The World Bank, in its twice-a-year update on Tuesday, projected a 1.7% growth for Sri Lanka's economy in 2024, following a contraction of 3.8% in 2023. Despite this positive forecast, the international financial institution warned that the outlook remains uncertain and hinges on progress with debt restructuring and the implementation of critical structural reforms.
In its latest Sri Lanka Development Update titled "Mobilizing Tax Revenue for a Better Future", the World Bank emphasized that improved revenue mobilization is crucial to Sri Lanka's return to macroeconomic stability. The report highlighted a government-led tax reform package that has been under implementation since May 2022. This package includes the introduction of new taxes, a wide range of adjustments to tax rates and bases, and an effort to improve the efficiency of tax collection and increase compliance.

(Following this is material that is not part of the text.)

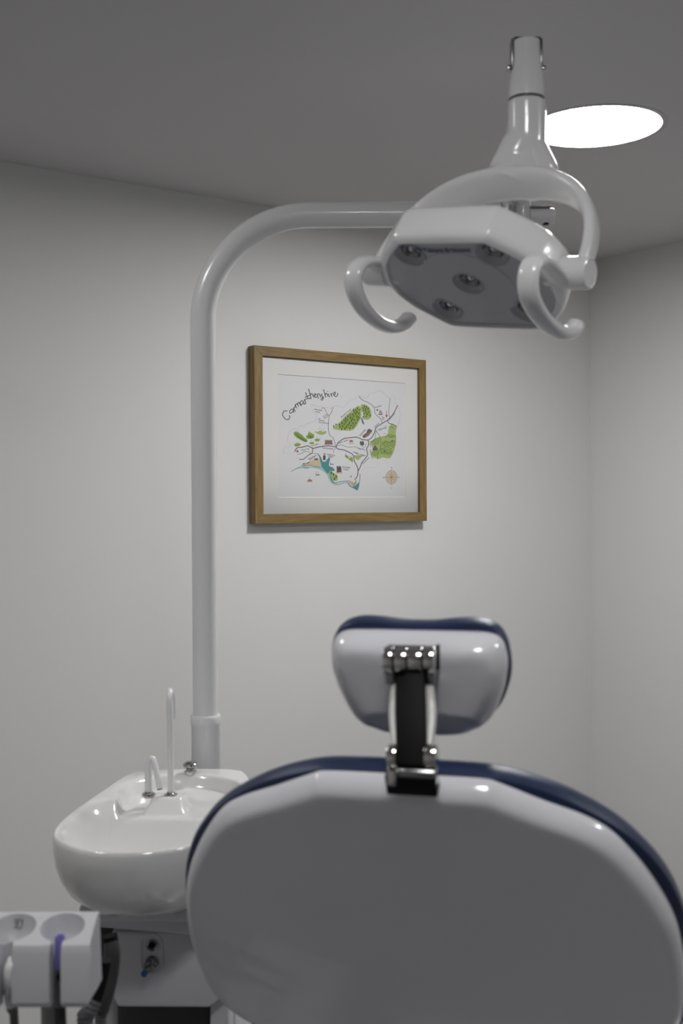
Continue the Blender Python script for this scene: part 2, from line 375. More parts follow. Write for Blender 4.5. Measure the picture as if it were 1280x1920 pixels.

Faris H. Hadad-Zervos, World Bank country director for Maldives, Nepal, and Sri Lanka acknowledged the critical reforms undertaken by Sri Lanka since the onset of the economic crisis. He emphasized that "staying on the course of reforms while managing fiscal risks is crucial to restoring a sustainable growth path." Hadad-Zervos also stressed that current efforts to mobilize tax revenue should go hand in hand with ongoing reforms towards expenditure transparency. This dual approach is necessary to build public confidence and deliver better public services.